--- Problem ---
Below is a block of data; give all of it again word for word.

--- Data supplied ---
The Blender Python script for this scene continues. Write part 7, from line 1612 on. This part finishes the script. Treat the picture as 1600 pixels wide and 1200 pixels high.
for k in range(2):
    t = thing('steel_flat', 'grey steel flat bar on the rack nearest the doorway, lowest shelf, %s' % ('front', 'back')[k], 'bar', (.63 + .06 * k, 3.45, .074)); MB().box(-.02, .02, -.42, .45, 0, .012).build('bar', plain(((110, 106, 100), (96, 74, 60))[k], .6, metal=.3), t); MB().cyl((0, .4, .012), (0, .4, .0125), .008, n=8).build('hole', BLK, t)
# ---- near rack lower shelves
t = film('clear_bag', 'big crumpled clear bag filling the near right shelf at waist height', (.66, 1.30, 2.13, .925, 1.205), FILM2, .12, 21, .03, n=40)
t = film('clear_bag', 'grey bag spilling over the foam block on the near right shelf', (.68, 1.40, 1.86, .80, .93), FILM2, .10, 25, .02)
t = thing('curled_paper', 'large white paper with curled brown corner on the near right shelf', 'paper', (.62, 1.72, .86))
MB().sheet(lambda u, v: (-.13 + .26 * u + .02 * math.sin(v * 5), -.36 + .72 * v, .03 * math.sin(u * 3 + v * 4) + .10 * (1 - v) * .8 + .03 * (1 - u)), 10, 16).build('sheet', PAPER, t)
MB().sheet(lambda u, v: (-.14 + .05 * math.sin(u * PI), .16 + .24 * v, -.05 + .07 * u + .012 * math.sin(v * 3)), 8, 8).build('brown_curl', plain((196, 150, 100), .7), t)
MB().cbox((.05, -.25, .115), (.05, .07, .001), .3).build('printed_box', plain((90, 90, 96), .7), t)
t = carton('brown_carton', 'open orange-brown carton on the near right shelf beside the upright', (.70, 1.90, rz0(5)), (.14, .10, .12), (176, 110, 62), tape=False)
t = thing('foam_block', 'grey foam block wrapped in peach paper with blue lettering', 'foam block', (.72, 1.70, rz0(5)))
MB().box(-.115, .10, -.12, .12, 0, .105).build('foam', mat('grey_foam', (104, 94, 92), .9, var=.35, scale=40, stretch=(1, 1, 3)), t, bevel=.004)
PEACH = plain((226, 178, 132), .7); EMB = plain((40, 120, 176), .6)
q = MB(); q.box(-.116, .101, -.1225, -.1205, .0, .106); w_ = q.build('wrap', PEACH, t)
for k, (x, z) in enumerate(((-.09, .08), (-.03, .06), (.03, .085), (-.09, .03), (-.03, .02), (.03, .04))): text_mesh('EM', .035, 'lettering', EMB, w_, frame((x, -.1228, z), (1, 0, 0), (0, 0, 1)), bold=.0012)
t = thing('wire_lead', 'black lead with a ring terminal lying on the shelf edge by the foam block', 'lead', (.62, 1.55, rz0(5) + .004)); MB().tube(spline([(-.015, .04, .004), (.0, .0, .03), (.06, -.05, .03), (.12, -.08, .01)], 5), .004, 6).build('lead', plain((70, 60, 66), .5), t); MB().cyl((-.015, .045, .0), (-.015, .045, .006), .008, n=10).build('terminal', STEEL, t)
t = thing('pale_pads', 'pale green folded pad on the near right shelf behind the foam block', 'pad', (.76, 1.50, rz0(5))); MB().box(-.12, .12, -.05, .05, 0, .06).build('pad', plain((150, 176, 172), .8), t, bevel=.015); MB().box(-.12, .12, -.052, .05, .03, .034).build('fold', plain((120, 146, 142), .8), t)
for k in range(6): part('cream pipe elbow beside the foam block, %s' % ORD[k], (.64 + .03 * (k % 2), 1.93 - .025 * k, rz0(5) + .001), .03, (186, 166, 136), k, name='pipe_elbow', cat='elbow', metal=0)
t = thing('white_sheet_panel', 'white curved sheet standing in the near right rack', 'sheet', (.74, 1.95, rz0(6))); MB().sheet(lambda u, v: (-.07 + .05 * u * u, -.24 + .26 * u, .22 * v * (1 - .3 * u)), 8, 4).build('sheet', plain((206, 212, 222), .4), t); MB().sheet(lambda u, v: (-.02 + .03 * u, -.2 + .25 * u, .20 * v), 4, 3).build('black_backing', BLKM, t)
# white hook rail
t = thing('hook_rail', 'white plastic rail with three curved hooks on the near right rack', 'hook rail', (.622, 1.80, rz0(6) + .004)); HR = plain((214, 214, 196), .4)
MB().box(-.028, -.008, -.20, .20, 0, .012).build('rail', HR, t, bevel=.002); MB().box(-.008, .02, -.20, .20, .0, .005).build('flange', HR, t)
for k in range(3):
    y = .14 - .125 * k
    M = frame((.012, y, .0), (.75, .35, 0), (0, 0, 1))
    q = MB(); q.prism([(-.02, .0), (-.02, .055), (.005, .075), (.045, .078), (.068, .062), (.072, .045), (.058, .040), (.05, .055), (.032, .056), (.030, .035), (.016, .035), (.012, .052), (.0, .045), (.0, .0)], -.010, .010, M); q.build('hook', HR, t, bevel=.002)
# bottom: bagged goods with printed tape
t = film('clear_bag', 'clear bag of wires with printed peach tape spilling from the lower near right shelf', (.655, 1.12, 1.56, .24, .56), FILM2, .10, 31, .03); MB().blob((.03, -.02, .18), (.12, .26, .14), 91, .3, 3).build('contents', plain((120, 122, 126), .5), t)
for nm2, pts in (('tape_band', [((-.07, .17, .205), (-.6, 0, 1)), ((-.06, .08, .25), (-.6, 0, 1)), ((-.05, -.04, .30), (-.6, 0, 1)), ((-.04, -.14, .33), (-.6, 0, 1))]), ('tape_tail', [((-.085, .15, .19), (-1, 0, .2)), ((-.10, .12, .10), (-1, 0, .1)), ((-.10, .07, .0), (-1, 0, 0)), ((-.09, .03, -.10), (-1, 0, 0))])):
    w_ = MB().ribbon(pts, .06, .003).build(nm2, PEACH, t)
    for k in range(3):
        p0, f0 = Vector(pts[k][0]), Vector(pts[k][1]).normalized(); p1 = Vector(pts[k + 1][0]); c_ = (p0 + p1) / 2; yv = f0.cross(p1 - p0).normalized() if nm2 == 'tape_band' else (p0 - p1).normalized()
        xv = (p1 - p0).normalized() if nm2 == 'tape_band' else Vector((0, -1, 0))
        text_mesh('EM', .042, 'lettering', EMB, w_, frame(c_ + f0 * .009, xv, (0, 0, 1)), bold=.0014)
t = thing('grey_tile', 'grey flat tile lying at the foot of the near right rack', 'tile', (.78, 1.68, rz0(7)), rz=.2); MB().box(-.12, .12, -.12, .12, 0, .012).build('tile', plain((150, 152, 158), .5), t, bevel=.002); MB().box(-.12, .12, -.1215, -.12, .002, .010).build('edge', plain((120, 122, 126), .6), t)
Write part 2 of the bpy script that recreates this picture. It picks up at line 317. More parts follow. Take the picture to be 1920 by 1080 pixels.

--- Answer in full ---
The Blender Python script for this scene continues. Write part 7, from line 1612 on. This part finishes the script. Treat the picture as 1600 pixels wide and 1200 pixels high.
for k in range(2):
    t = thing('steel_flat', 'grey steel flat bar on the rack nearest the doorway, lowest shelf, %s' % ('front', 'back')[k], 'bar', (.63 + .06 * k, 3.45, .074)); MB().box(-.02, .02, -.42, .45, 0, .012).build('bar', plain(((110, 106, 100), (96, 74, 60))[k], .6, metal=.3), t); MB().cyl((0, .4, .012), (0, .4, .0125), .008, n=8).build('hole', BLK, t)
# ---- near rack lower shelves
t = film('clear_bag', 'big crumpled clear bag filling the near right shelf at waist height', (.66, 1.30, 2.13, .925, 1.205), FILM2, .12, 21, .03, n=40)
t = film('clear_bag', 'grey bag spilling over the foam block on the near right shelf', (.68, 1.40, 1.86, .80, .93), FILM2, .10, 25, .02)
t = thing('curled_paper', 'large white paper with curled brown corner on the near right shelf', 'paper', (.62, 1.72, .86))
MB().sheet(lambda u, v: (-.13 + .26 * u + .02 * math.sin(v * 5), -.36 + .72 * v, .03 * math.sin(u * 3 + v * 4) + .10 * (1 - v) * .8 + .03 * (1 - u)), 10, 16).build('sheet', PAPER, t)
MB().sheet(lambda u, v: (-.14 + .05 * math.sin(u * PI), .16 + .24 * v, -.05 + .07 * u + .012 * math.sin(v * 3)), 8, 8).build('brown_curl', plain((196, 150, 100), .7), t)
MB().cbox((.05, -.25, .115), (.05, .07, .001), .3).build('printed_box', plain((90, 90, 96), .7), t)
t = carton('brown_carton', 'open orange-brown carton on the near right shelf beside the upright', (.70, 1.90, rz0(5)), (.14, .10, .12), (176, 110, 62), tape=False)
t = thing('foam_block', 'grey foam block wrapped in peach paper with blue lettering', 'foam block', (.72, 1.70, rz0(5)))
MB().box(-.115, .10, -.12, .12, 0, .105).build('foam', mat('grey_foam', (104, 94, 92), .9, var=.35, scale=40, stretch=(1, 1, 3)), t, bevel=.004)
PEACH = plain((226, 178, 132), .7); EMB = plain((40, 120, 176), .6)
q = MB(); q.box(-.116, .101, -.1225, -.1205, .0, .106); w_ = q.build('wrap', PEACH, t)
for k, (x, z) in enumerate(((-.09, .08), (-.03, .06), (.03, .085), (-.09, .03), (-.03, .02), (.03, .04))): text_mesh('EM', .035, 'lettering', EMB, w_, frame((x, -.1228, z), (1, 0, 0), (0, 0, 1)), bold=.0012)
t = thing('wire_lead', 'black lead with a ring terminal lying on the shelf edge by the foam block', 'lead', (.62, 1.55, rz0(5) + .004)); MB().tube(spline([(-.015, .04, .004), (.0, .0, .03), (.06, -.05, .03), (.12, -.08, .01)], 5), .004, 6).build('lead', plain((70, 60, 66), .5), t); MB().cyl((-.015, .045, .0), (-.015, .045, .006), .008, n=10).build('terminal', STEEL, t)
t = thing('pale_pads', 'pale green folded pad on the near right shelf behind the foam block', 'pad', (.76, 1.50, rz0(5))); MB().box(-.12, .12, -.05, .05, 0, .06).build('pad', plain((150, 176, 172), .8), t, bevel=.015); MB().box(-.12, .12, -.052, .05, .03, .034).build('fold', plain((120, 146, 142), .8), t)
for k in range(6): part('cream pipe elbow beside the foam block, %s' % ORD[k], (.64 + .03 * (k % 2), 1.93 - .025 * k, rz0(5) + .001), .03, (186, 166, 136), k, name='pipe_elbow', cat='elbow', metal=0)
t = thing('white_sheet_panel', 'white curved sheet standing in the near right rack', 'sheet', (.74, 1.95, rz0(6))); MB().sheet(lambda u, v: (-.07 + .05 * u * u, -.24 + .26 * u, .22 * v * (1 - .3 * u)), 8, 4).build('sheet', plain((206, 212, 222), .4), t); MB().sheet(lambda u, v: (-.02 + .03 * u, -.2 + .25 * u, .20 * v), 4, 3).build('black_backing', BLKM, t)
# white hook rail
t = thing('hook_rail', 'white plastic rail with three curved hooks on the near right rack', 'hook rail', (.622, 1.80, rz0(6) + .004)); HR = plain((214, 214, 196), .4)
MB().box(-.028, -.008, -.20, .20, 0, .012).build('rail', HR, t, bevel=.002); MB().box(-.008, .02, -.20, .20, .0, .005).build('flange', HR, t)
for k in range(3):
    y = .14 - .125 * k
    M = frame((.012, y, .0), (.75, .35, 0), (0, 0, 1))
    q = MB(); q.prism([(-.02, .0), (-.02, .055), (.005, .075), (.045, .078), (.068, .062), (.072, .045), (.058, .040), (.05, .055), (.032, .056), (.030, .035), (.016, .035), (.012, .052), (.0, .045), (.0, .0)], -.010, .010, M); q.build('hook', HR, t, bevel=.002)
# bottom: bagged goods with printed tape
t = film('clear_bag', 'clear bag of wires with printed peach tape spilling from the lower near right shelf', (.655, 1.12, 1.56, .24, .56), FILM2, .10, 31, .03); MB().blob((.03, -.02, .18), (.12, .26, .14), 91, .3, 3).build('contents', plain((120, 122, 126), .5), t)
for nm2, pts in (('tape_band', [((-.07, .17, .205), (-.6, 0, 1)), ((-.06, .08, .25), (-.6, 0, 1)), ((-.05, -.04, .30), (-.6, 0, 1)), ((-.04, -.14, .33), (-.6, 0, 1))]), ('tape_tail', [((-.085, .15, .19), (-1, 0, .2)), ((-.10, .12, .10), (-1, 0, .1)), ((-.10, .07, .0), (-1, 0, 0)), ((-.09, .03, -.10), (-1, 0, 0))])):
    w_ = MB().ribbon(pts, .06, .003).build(nm2, PEACH, t)
    for k in range(3):
        p0, f0 = Vector(pts[k][0]), Vector(pts[k][1]).normalized(); p1 = Vector(pts[k + 1][0]); c_ = (p0 + p1) / 2; yv = f0.cross(p1 - p0).normalized() if nm2 == 'tape_band' else (p0 - p1).normalized()
        xv = (p1 - p0).normalized() if nm2 == 'tape_band' else Vector((0, -1, 0))
        text_mesh('EM', .042, 'lettering', EMB, w_, frame(c_ + f0 * .009, xv, (0, 0, 1)), bold=.0014)
t = thing('grey_tile', 'grey flat tile lying at the foot of the near right rack', 'tile', (.78, 1.68, rz0(7)), rz=.2); MB().box(-.12, .12, -.12, .12, 0, .012).build('tile', plain((150, 152, 158), .5), t, bevel=.002); MB().box(-.12, .12, -.1215, -.12, .002, .010).build('edge', plain((120, 122, 126), .6), t)
Write part 2 of the bpy script that recreates this picture. It picks up at line 317. More parts follow. Take the picture to be 1920 by 1080 pixels.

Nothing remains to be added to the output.